Now, according to Wikipedia:
H. J. Muller and science fiction writer Ursula Le Guin were second cousins; his father (Hermann J. Muller Sr.) and her father’s mother (Johanna Muller Kroeber) were siblings, the children of Nicholas Müller who immigrated to the United States in 1848.
That’s sort of cool about Ursula Le Guin. It also suggests that Muller’s grandfather was, in fact, named “Müller,” which would not really be pronounced the way that people say “Mewler,” but that would at least be the more standard Americanization of the name. What it looks like is that Muller’s grandfather changed his name (either by choice, or by orthographical fiat, as was often the case at Ellis Island). It would not surprise me if he pronounced it in the German fashion, but that the name became fully Anglicized over the course of the next couple of generations.
Of course, with names, I figure the rule is that the correct pronunciation is always how the person themselves pronounces (or, in this case, pronounced) it. On that point, all I can do is point to a seminar by Matt Meselson that I once attended. At the end of his talk, someone from the audience asked a question about “mewler’s ratchet.” Before answering, Meselson made the point that he had known Muller, and the Muller had pronounced it “Muller.” I have attempted to contact Muller’s surviving daughter for more direct confirmation, but have not heard anything back yet. If and when I do, I’ll post an update.
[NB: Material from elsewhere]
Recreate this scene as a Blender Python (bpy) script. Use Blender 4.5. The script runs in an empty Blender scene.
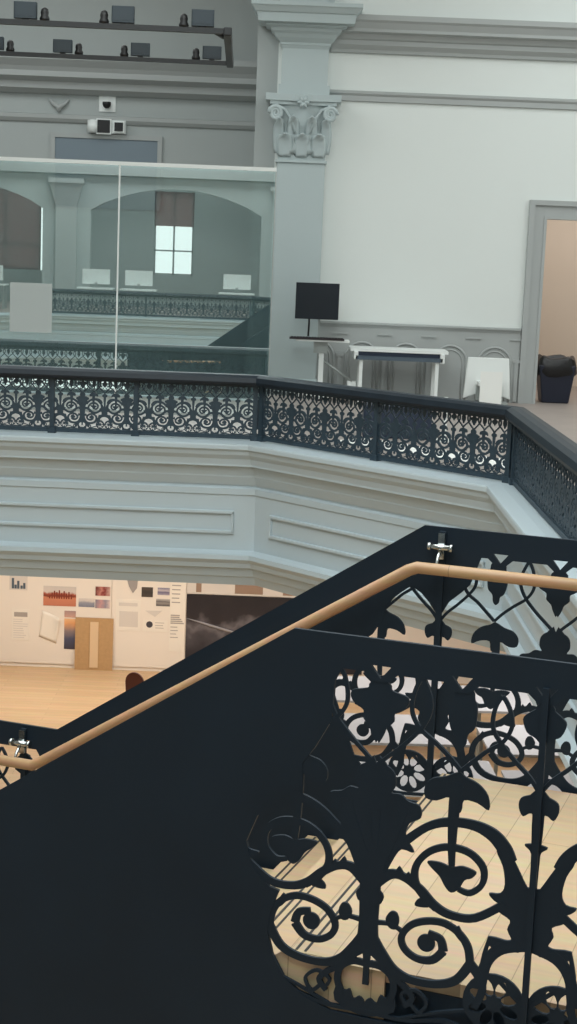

In the meantime, here’s a little mnemonic I’ve whipped up for you
There was once a professor named Muller
whose breakfast could not have been duller.
As his fitness crept down
with a ratcheting sound,
he said, “Man, I could go for a cruller!”
NB: I have also found no evidence that Muller ever lived in Nantucket.
So, what I learned from this is that Muller chose to reflect on problems, rather than grind away at them.
Maybe this particular breakfast occurred when Muller was undergoing an uncharacteristic bout with depression.